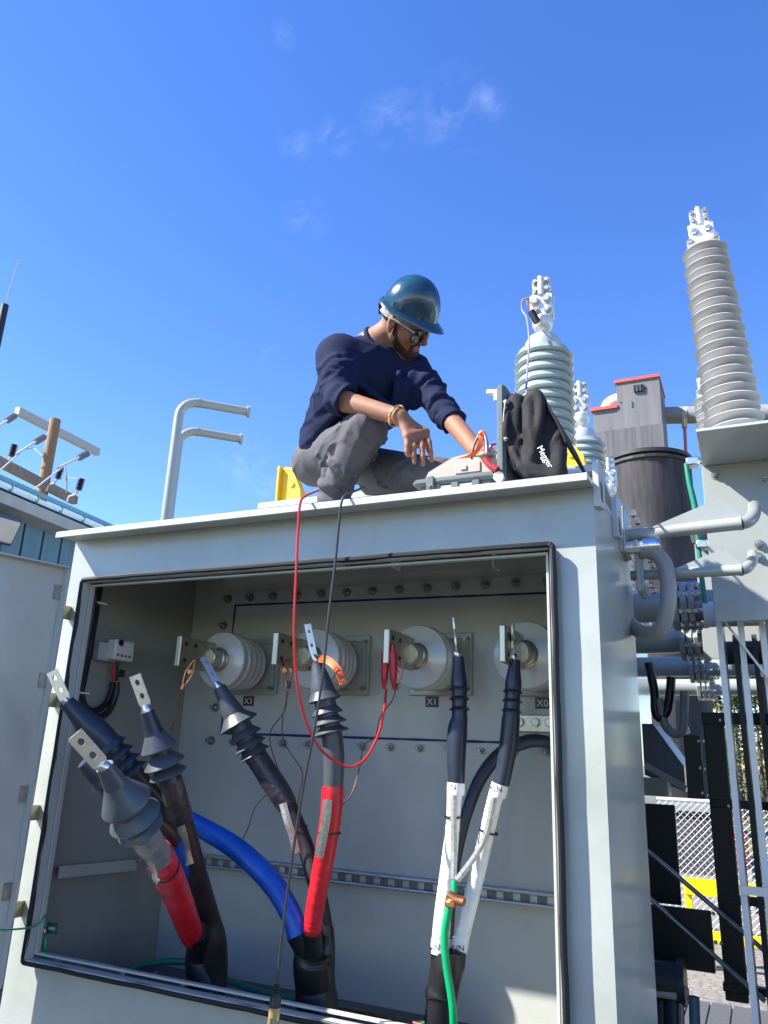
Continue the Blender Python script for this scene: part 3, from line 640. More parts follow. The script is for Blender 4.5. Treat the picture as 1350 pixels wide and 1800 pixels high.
for px in (678,689):
    mb=MB(); A=U(px-(0 if px==678 else -2),1145,y=ye-.03); B=U(px-3 if px==678 else px+3,1212,y=ye-.03); k_=rp(A,1)
    S=spline([(0,9),(.25,9),(.5,8),(.7,7.5),(.85,5),(1,2.5)],4); L=(B-A).length
    mb.lathe([(q[0]*L,q[1]*k_*.82) for q in S],A,B-A,12); mb.obox(A.lerp(B,.52),(22*k_,.006,5*k_),bev=.002); mb.obox(A.lerp(B,-.02),(7*k_,.016,22*k_),bev=.003)
    mb.build('clip_boot',mat('red_clip_rubber',(.45,.01,.02),.35),rl)
bk=thing('black_test_lead','black test lead hanging over the roof edge with brass clip below sill','test lead',U(590,960,y=2.07))
S=spline([(640,856,2.35,0),(622,864,2.22,0),(610,868,2.10,0),(600,884,2.072,0),(595,930,2.07,0),(588,1000,2.07,0),(577,1090,2.06,0),(568,1180,2.055,0),(553,1280,2.05,0),(532,1390,2.05,0),(515,1500,2.05,0),(500,1610,2.05,0),(490,1700,2.05,0),(487,1742,2.05,0)],8)
MB().tube([U(q[0],q[1],y=q[2]) for q in S],.0042,8).build('lead_wire',mat('grey_black_lead',(.03,.03,.033),.4),bk)
A=U(487,1730,y=2.05);B=U(483,1770,y=2.05);D_=(B-A);k_=rp(A,1)
prf=[]
for i in range(7): prf+=[(i*.11*D_.length,3.2*k_),(i*.11*D_.length+.002,6*k_),(i*.11*D_.length+.005,6*k_),(i*.11*D_.length+.006,3.2*k_)]
MB().lathe(prf[:16],A,D_,12).tube([A.lerp(B,.4),A.lerp(B,.65),B],[5*k_,10*k_,10.5*k_],14).build('strain_relief',BLACKP,bk)
B2=U(478,1830,y=2.05); AMB=mat('amber_clip',(.55,.40,.18),.25,.6,var=.2,vscale=60)
mb=MB()
for q in (-1,1): mb.bar(B+Vector((q*.008,0,.01)),B2+Vector((q*.014,0,0)),.012,.012,(0,1,0),.003)
mb.tube([B+Vector((0,0,.012)),B.lerp(B2,.3)],10*k_,12); mb.build('brass_clip',AMB,bk)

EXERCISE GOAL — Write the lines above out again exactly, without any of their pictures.

COMPLETE ANSWER —
Continue the Blender Python script for this scene: part 3, from line 640. More parts follow. The script is for Blender 4.5. Treat the picture as 1350 pixels wide and 1800 pixels high.
for px in (678,689):
    mb=MB(); A=U(px-(0 if px==678 else -2),1145,y=ye-.03); B=U(px-3 if px==678 else px+3,1212,y=ye-.03); k_=rp(A,1)
    S=spline([(0,9),(.25,9),(.5,8),(.7,7.5),(.85,5),(1,2.5)],4); L=(B-A).length
    mb.lathe([(q[0]*L,q[1]*k_*.82) for q in S],A,B-A,12); mb.obox(A.lerp(B,.52),(22*k_,.006,5*k_),bev=.002); mb.obox(A.lerp(B,-.02),(7*k_,.016,22*k_),bev=.003)
    mb.build('clip_boot',mat('red_clip_rubber',(.45,.01,.02),.35),rl)
bk=thing('black_test_lead','black test lead hanging over the roof edge with brass clip below sill','test lead',U(590,960,y=2.07))
S=spline([(640,856,2.35,0),(622,864,2.22,0),(610,868,2.10,0),(600,884,2.072,0),(595,930,2.07,0),(588,1000,2.07,0),(577,1090,2.06,0),(568,1180,2.055,0),(553,1280,2.05,0),(532,1390,2.05,0),(515,1500,2.05,0),(500,1610,2.05,0),(490,1700,2.05,0),(487,1742,2.05,0)],8)
MB().tube([U(q[0],q[1],y=q[2]) for q in S],.0042,8).build('lead_wire',mat('grey_black_lead',(.03,.03,.033),.4),bk)
A=U(487,1730,y=2.05);B=U(483,1770,y=2.05);D_=(B-A);k_=rp(A,1)
prf=[]
for i in range(7): prf+=[(i*.11*D_.length,3.2*k_),(i*.11*D_.length+.002,6*k_),(i*.11*D_.length+.005,6*k_),(i*.11*D_.length+.006,3.2*k_)]
MB().lathe(prf[:16],A,D_,12).tube([A.lerp(B,.4),A.lerp(B,.65),B],[5*k_,10*k_,10.5*k_],14).build('strain_relief',BLACKP,bk)
B2=U(478,1830,y=2.05); AMB=mat('amber_clip',(.55,.40,.18),.25,.6,var=.2,vscale=60)
mb=MB()
for q in (-1,1): mb.bar(B+Vector((q*.008,0,.01)),B2+Vector((q*.014,0,0)),.012,.012,(0,1,0),.003)
mb.tube([B+Vector((0,0,.012)),B.lerp(B2,.3)],10*k_,12); mb.build('brass_clip',AMB,bk)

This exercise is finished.